I survived the first round of conferences. 15 students. 1 didn’t show, but called to say he was sick. Another, after saying in class 4 times and writing my office information on the board went to class and sat there and showed up 7 minutes 12 minutes late to a 15 minute conference. I was pissed. I had a meeting at 2:30, and told her she had to come back on Tuesday. And the first 6 or students, a mixture of male and female, did nothing but stare at my chest. I don’t know why. I was not wearing a low cut shirt–it was a scoop neck–it was loose, and it was dark. It was plain. There was no writing. There was no reason for their eyes to even want to drift down there. I’m really kind of freaked out by this. When I’m standing then in class, and they are sitting, their eyes are crotch level, and well, I must be really naive to think that they are listening to me and not “checking me out.” It was a bit creepy. I mean, almost half of them just stared at my chest. Weird.

I really wish I had the day off of school today. Lame, I know, but I’m tired. I always think that conferences are nice because I don’t actually have to teach, but it’s the still the same. I still have to talk to people, to teach, even though it’s just one-on-one which doesn’t always have to be exhausting, but is. One student–ONE STUDENT–took notes about her paper during the conference. One came in and said, “I couldn’t remember everything you told me the last time we talked so I did my best.” Uh, yeah, because you didn’t write down one thing I said. Another student was a little mad when I said, like 8 times, that an observation is not an analysis. Yes, it’s true that the two texts you are looking at were written 100 years apart. You can’t write a whole paper just telling me that. That tells me nothing about your understanding of the text at all other than you read the intro that gave the dates the texts were written. Oh, one’s a letter and one’s a journal you say? I read the text, too. I’m aware of their format. This is NOT an argument. You have no opinion of the text, according to this paper. “My opinion is that they were written during two different time periods.” Argh. You know, it’s not like I didn’t spend days going over analysis. I didn’t spend hours critiquing journals and giving feedback on drafts, or I don’t spend every single class period explaining and pointing out that what we do when we talk about the text is analyze it. And then to get pissy with me because I won’t let you write a paper that is plot summary, well, tomorrow is the last day to drop. Take advantage of it. Please.

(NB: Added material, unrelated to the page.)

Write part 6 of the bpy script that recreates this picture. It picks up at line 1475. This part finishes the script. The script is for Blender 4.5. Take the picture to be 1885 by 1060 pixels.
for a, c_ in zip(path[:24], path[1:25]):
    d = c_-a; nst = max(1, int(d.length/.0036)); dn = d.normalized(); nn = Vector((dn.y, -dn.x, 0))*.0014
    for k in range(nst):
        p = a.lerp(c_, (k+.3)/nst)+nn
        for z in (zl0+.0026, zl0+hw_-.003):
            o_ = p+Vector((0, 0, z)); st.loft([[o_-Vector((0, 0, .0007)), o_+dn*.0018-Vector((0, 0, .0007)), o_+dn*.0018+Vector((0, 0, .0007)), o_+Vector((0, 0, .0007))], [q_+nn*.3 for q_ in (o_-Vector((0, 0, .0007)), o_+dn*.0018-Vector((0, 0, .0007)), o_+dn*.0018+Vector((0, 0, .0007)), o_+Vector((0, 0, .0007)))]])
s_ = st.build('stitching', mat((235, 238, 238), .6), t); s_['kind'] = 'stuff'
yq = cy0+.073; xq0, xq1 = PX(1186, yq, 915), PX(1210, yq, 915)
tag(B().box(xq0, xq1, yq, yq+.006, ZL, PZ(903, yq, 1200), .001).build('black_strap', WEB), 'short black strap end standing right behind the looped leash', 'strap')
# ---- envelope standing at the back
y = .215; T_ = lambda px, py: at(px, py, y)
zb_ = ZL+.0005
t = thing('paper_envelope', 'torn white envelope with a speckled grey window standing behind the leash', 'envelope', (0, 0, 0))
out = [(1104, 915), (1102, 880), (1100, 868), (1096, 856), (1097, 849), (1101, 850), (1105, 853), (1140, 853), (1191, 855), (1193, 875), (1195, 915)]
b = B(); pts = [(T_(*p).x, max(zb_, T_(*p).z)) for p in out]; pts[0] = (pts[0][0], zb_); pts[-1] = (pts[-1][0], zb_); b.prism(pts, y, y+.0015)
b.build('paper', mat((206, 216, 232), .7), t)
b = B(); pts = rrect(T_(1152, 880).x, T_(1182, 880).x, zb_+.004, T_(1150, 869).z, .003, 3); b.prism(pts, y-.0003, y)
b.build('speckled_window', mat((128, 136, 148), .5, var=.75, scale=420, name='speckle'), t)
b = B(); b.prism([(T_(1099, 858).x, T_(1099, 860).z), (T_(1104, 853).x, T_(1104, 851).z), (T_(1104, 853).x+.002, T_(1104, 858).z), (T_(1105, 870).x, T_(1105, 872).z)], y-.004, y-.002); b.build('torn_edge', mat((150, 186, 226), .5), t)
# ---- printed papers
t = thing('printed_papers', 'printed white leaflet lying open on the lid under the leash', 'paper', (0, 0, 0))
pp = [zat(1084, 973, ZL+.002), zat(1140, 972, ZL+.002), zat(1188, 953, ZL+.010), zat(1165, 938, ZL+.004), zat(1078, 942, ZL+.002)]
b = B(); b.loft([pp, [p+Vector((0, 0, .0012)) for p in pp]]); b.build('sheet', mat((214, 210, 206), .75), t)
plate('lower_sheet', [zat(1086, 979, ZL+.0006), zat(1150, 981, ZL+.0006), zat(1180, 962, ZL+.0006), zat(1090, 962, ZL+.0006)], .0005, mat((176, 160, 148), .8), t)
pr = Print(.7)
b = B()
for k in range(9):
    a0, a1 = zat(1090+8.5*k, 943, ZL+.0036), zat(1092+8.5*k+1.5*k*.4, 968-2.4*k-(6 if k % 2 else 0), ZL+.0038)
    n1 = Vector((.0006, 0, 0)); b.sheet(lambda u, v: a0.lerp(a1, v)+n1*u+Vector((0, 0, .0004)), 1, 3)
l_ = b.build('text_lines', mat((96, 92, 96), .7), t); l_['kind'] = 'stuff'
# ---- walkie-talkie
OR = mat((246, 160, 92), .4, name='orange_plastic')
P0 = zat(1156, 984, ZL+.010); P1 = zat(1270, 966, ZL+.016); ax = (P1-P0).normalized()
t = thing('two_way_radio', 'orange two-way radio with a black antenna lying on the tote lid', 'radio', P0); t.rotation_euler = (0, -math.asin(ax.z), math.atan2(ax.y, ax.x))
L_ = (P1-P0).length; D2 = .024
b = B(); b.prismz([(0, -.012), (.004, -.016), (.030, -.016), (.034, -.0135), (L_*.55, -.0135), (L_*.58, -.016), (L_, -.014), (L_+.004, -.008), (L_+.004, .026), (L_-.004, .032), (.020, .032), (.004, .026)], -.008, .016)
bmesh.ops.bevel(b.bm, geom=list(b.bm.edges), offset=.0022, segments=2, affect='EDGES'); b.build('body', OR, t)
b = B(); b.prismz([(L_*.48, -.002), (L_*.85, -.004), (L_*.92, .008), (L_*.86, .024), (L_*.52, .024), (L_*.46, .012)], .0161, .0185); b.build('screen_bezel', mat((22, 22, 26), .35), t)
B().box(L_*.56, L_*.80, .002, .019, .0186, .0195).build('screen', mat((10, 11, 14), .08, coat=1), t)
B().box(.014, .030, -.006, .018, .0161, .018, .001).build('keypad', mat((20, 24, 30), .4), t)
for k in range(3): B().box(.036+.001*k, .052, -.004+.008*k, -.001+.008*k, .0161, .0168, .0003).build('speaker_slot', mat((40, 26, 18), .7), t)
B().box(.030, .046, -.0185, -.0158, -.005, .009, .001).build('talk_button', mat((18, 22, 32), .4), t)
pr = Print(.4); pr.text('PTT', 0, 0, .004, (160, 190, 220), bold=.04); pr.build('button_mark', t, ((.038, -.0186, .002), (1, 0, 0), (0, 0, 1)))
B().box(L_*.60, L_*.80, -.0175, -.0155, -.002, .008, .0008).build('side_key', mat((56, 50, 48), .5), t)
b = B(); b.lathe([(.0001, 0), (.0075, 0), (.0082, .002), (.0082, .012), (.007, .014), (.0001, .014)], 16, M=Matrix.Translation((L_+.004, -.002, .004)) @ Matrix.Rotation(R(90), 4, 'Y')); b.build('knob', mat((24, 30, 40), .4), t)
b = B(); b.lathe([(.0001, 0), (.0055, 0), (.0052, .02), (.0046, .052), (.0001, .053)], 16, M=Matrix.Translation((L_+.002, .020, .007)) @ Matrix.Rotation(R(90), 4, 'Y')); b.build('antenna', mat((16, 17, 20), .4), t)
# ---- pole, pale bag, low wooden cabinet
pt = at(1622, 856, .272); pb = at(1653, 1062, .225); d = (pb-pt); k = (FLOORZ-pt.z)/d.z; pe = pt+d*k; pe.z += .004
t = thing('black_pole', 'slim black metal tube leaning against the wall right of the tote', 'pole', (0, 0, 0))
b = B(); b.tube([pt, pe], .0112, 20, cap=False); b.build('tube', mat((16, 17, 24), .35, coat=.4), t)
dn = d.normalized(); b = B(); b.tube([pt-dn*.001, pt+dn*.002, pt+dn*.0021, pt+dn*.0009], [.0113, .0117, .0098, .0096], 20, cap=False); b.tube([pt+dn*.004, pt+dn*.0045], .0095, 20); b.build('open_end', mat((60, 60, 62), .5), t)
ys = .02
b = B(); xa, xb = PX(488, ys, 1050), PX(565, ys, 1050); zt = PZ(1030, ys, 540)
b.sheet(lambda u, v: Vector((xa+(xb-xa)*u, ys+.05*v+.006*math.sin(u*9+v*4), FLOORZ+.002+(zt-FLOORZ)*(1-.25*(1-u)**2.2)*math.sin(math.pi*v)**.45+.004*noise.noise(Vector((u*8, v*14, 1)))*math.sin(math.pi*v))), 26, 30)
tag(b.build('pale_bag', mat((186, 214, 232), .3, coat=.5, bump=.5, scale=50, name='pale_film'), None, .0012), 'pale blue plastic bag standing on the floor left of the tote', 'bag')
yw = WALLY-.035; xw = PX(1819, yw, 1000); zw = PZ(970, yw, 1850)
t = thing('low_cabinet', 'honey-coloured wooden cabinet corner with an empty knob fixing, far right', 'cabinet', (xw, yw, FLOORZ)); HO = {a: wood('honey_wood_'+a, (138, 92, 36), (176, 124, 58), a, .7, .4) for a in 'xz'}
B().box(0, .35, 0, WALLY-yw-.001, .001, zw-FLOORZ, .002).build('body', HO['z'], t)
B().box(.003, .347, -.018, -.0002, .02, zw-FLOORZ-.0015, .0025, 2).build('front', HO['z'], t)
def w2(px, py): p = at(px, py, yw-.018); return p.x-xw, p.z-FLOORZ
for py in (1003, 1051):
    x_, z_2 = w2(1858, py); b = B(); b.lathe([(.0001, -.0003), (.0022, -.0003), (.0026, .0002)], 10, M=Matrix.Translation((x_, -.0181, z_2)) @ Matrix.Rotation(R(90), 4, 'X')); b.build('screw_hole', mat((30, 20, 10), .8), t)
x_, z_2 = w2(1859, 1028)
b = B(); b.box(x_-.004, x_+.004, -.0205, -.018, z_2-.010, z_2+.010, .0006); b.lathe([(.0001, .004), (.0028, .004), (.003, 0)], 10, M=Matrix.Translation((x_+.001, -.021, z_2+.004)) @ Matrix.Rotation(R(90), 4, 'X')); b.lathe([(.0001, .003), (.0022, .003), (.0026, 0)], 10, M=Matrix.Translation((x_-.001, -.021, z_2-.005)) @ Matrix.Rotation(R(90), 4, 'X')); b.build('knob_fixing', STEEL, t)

I know that’s wrong. If these students just weren’t “getting it,” I’d be more willing to help. But these are the same ones who talk to each other during the entire class period and text and give me lip. My time can be better spent on the students who are there to learn. I do not need to go “above and beyond” for you.

Argh. But that’s okay because as a class, I don’t have to see them all together until the Monday before Thanksgiving.

I have a little bit of anxiety about going to my aunt and uncle’s for the pre-Thanksgiving dinner. It doesn’t matter if I told them I’m allergic to dairy (which I do actually have an allergy–sometimes it affects me more than others), they are still going to try to force me to eat things laden with milk and cheese because “it’s good for me” and “just a little won’t make you sick.” Actually, yes, after not having had any dairy in over a month, a little bit will make me ill. And if it was truly good for me, it wouldn’t make my system feel like it was in a vice almost immediately after eating it, and I’m not going to take a whole box of Lactaid for a meal. (When the allergy is really bad, I have to take like 6 just for a slice of cheese. That’s not right.) And I’m not going to spend the whole weekend sick either. I’m obviously already feeling defensive and anxious about this. I’m glad I’m allergic to dairy because it makes the transition to as close to vegan as I can get (rathe I guess I should classify myself as a strict vegetarian because I still wear leather and wool) easier because it just makes me ill. But I’m so filled with anxiety about this. I thought I wasn’t going to have to deal with it until christmas. I’m sure it will be okay. Plus, I don’t think I should have to take a box of Lactaid for a meal just to avoid hurting my family’s feelings, which is how they interpret not eating dairy. I swear, they’ve got to be on the American Dairy Farmer’s Association payroll or something. And for them, not consuming mass amounts of dairy is a slippery slope that somehow means I support terrorists and think all women should have at least 8 abortions a year instead of using condoms and that we should resurrect Stalin because I should let the government pick out my clothes for me, as should everyone else. I’m serious. Like I mentioned that SB’s pay is still screwed up. My aunt’s reply, “well see, this is what would happen if we had universal health care.” No. This is the type of thing that happens all the time with private insurance companies. I worked for one. Their job is to make money and save money. Every chance my company got to deny a claim and save a buck, they took it. Even life insurance claims. There’s always a loop-hole. Anyway, that’s neither here nor there. But you see my point. This is where dairy inevitably leads.

Now I’ve gotten myself all worked up again.

Is it wrong that I just don’t feel like teaching today? I’m prepped, but I don’t feel prepared. That’s my problem lately with the freshman classes. It doesn’t matter if I’m prepped. I just feel like I’m walking in unprepared. Maybe somewhere around the middle of October when things came to a head with the writing/survey class, I forgot everything about prepping for a freshman writing class. Or maybe I’m actually just not doing a good job. I probably need to do some soul searching now with that class. I’ve got three freshman classes in the Spring, so sigh. I just don’t know.